La verdad, con sabia y clásica precisión, consiste en mostrar por las palabras y los hechos lo que es y no más ni menos

La amigabilidad y la amistad parecen recomendables para el buen gobierno. Así lo sostuvieron los filósofos de la Antigüedad y, por ello, en tales virtudes se educó a los príncipes, siglos después, porque resultaban convenientes para el buen ejercicio de sus potestades. La amistanza, en antigua denominación, guardaba relación directa con las palabras y las obras. Y Aristóteles, en alabanza del asimismo virtuoso término medio, llamaba amigables a los hombres que son de buena conversación. Esto es, no lisonjeros, que se muestran en las palabras "por muy placenteros y por muy blandos en sus dichos y sus hechos", ni misántropos, "a los que no les place vivir bien en buena compañía con los hombres". Ahora bien, se enseñaba a los príncipes y, por extensión, a los gobernantes, que las palabras y las obras sirven a decir y hacer verdad: "por las palabras y por las obras somos juzgados cuáles somos, verdaderos o mentirosos". De ahí la destacada virtud de la verdad en los dichos y en los hechos. Hace más de dos milenios, un prefecto de la provincia romana de Judea, Poncio Pilato, preguntó al Nazareno, cuya muerte abre el calendario de nuestra era, por la verdad. En este caso, se trataba de una cuestión trascendente. Pero Aristóteles, unos cuatro siglos antes, afirmó que la verdad consiste en mostrar por las palabras y por los hechos "lo que es y no más ni menos". Preciso y sabio criterio por el que debían ser instruidos los príncipes y juzgado su ejercicio. De modo que algunos no quieran negar de sí lo que es en ellos o, por el contrario, otorgarse mayores cosas de las que son en ellos. Tiene esto que ver con los alabamientos y los abajamientos. Reprimidos y refrenados deben ser los primeros y templados los segundos. Ya que el gobernante se engaña a sí mismo, además de a los gobernados, cuando cree o hace creer que vale o reúne más méritos de los que realmente tiene.

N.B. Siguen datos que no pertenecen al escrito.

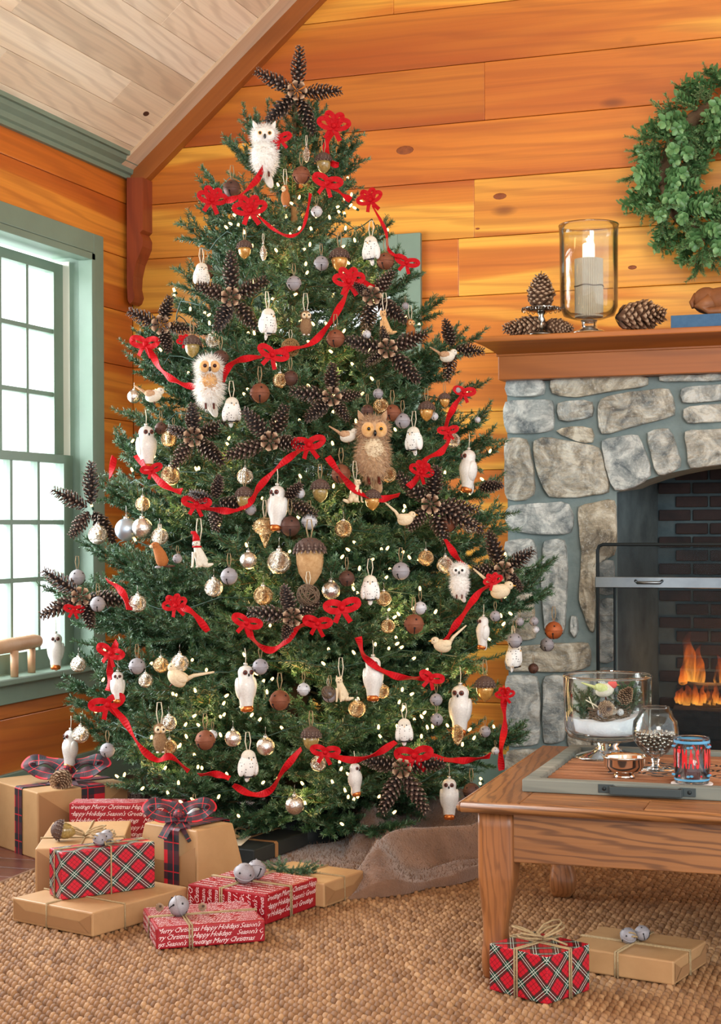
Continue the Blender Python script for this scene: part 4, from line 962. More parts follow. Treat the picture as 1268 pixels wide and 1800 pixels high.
# bristle owls and bird
def bristly(kind, mat, face):
    e1 = MB(); 
    for s_ in (-1, 1): e1.ell((s_*.09, -.2, .28), (.04, .03, .045), 10, 8)
    fc = MB()
    for s_ in (-1, 1): fc.ell((s_*.08, -.14, .27), (.1, .08, .12), 12, 10)
    P(kind, ('body', MB().ell((0, 0, -.12), (.22, .2, .34), 18, 14).ell((0, 0, .27), (.19, .17, .2), 16, 12).mesh('body', mat), ()), ('bristles', hair([((0, 0, -.12), (.22, .2, .34)), ((0, .02, .27), (.19, .17, .2))], 500, .07, len(kind), mat, .014, .5, 'bristles', lambda v, c: v[1] < -.5 and c[2] > .1), ()),
      ('face', fc.mesh('face', face), ()), ('eyes', e1.mesh('eyes', 'eye_black'), ()), ('beak', MB().ell((0, -.23, .22), (.02, .03, .035), 8, 6).mesh('beak', 'eye_gold'), ()), ('feet', MB().ell((-.09, -.08, -.46), (.05, .07, .03), 8, 6).ell((.09, -.08, -.46), (.05, .07, .03), 8, 6).mesh('feet', 'fur_w'), ()), hanger(.45, .7, .1))
bristly('owl_bristle', 'bristle', 'felt_cream'); bristly('owl_ginger', 'fur_or', 'fur_g')
# beaver-like ginger animal and small ginger bird
P('ginger_bird', ('body', MB().ell((0, 0, -.08), (.19, .2, .36), 16, 12).ell((-.03, -.03, .3), (.15, .15, .17), 14, 10).mesh('body', 'fur_or'), ()), ('face', MB().ell((-.08, -.08, .29), (.11, .11, .13), 12, 10).mesh('face', 'felt_cream'), ()), ('eyes', MB().ell((-.04, -.19, .32), (.025, .02, .025), 8, 6).ell((-.16, -.12, .32), (.02, .02, .025), 8, 6).mesh('eyes', 'eye_black'), ()),
  ('beak', MB().tube([(-.16, -.15, .26), (-.21, -.19, .22)], [.03, .004], 6).mesh('beak', 'eye_gold'), ()), ('feet', MB().ell((-.05, -.1, -.44), (.09, .08, .04), 8, 6).mesh('feet', 'zinc'), ()), hanger(.45, .7, .08))
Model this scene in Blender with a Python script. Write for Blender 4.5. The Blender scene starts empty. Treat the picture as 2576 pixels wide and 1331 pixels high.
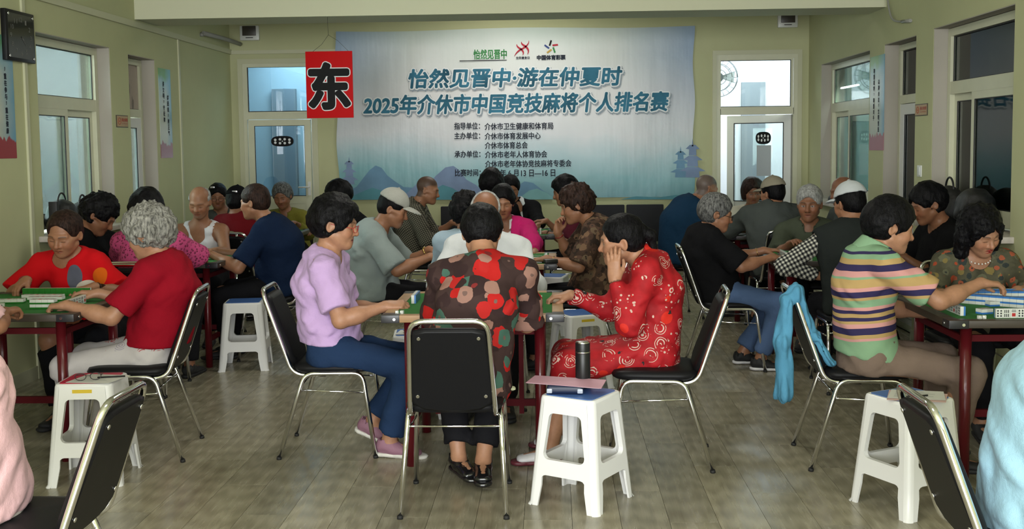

Dice el filósofo, sin que le abandone la sabiduría, que "la alabanza de la boca propia envilece". Y recomienda que más conviene "ser verdaderos en sus dichos y en sus hechos y manifiestos y no encubiertos, no prometiendo a los hombres mayores cosas que les harán". La mentira, entonces, conduce o se encubre con la hipocresía y cuenta con la cooperación de los lisonjeros, que deben ser denostados por "mentirosos y alabadores falsos de los señores".

Las lecciones de los clásicos, por esto mismo, son intemporales y hogaño asisten con muy parecida aplicación a la de hace no pocos siglos.